Off it went; trailed by sparks, it banked wide left of the house. 

“BOOM!!”

“Rrwooof!! Rrwoof!” The barking began … not barks of fear or cowardice, but slow barks directed at a nuisance.

We snickered.

Dave adjusted the pipe up and to the right a bit, then loaded another one.

“FFffffffiiiiiitttttt!”

Up it shot, a beautiful arch over the house, then behind it. 

“BOOM!!”

We could see the tight blast, white against the dark sky.

“RRRR-WOOOF!! RRRR-WOOOF!!”

No longer tentative, the dog was in a frenzy.  The barks weren’t just angry ... more a deep-throated scream of bloodlust. I imagined him on a rope that was overstretched, a rubber band ready to snap.

We laughed, now nervously.

So we readied a third and sent it soaring.  Perfectly targeted, it exploded as designed. 

The dog was apoplectic.  And dogs throughout the neighborhood were joining in … barks of sympathy or shared anger, I couldn’t tell. But many voices, and loud.

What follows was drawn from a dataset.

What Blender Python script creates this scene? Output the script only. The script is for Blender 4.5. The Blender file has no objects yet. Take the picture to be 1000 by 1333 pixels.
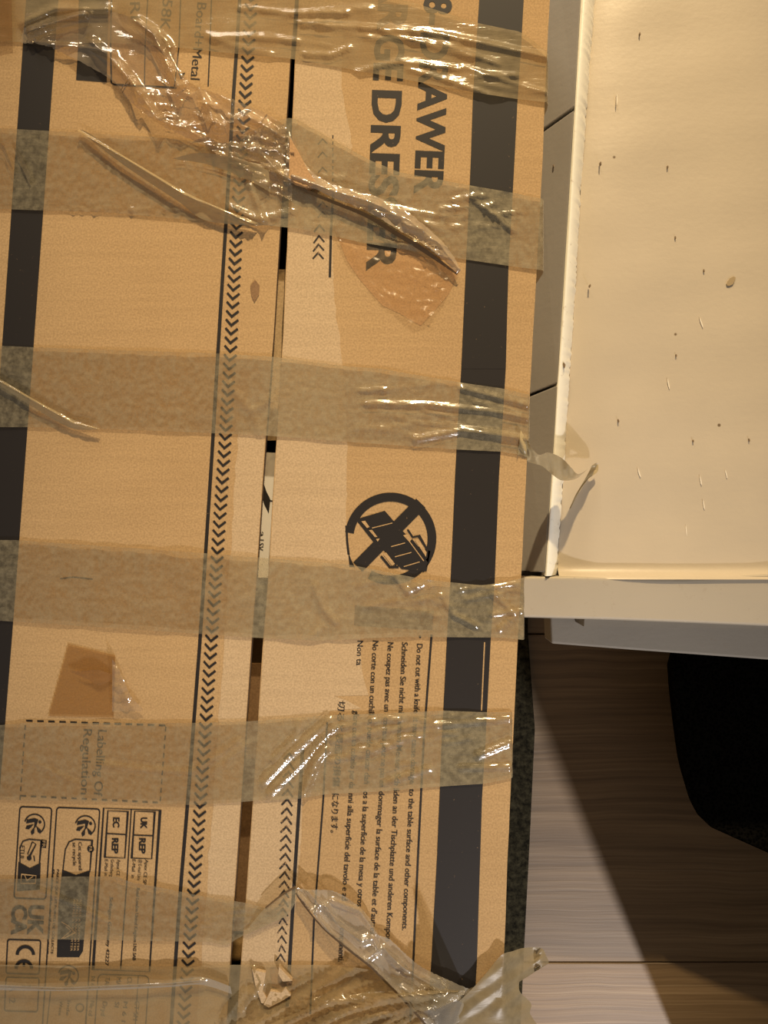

Suddenly, the neighbor’s front door crashed open.  The father charged out. We could see him because of his porch light; he could see us because of ours.

He looked straight at us, his face an angry red. Cursing loudly, he spun like a dervish, marched inside and slammed the door.

“Oh crap,” I thought.  Dave uttered something more vivid.

Within seconds, the telephone inside Dave’s house rang. 

We held our breaths, knew what was coming. The dogs’ chorus continued.

Dave’s front door jerked open; we looked at our shoes, like that would save us.

You can imagine what came next.  It did. Needless to say, we were disarmed.

In hindsight, I’m a bit ashamed of this act. So there’s no boasting here.  I love dogs, and I would be incensed if this was attempted on my two pups.

But youth is a time to test limits.

We did it, clearly because we could.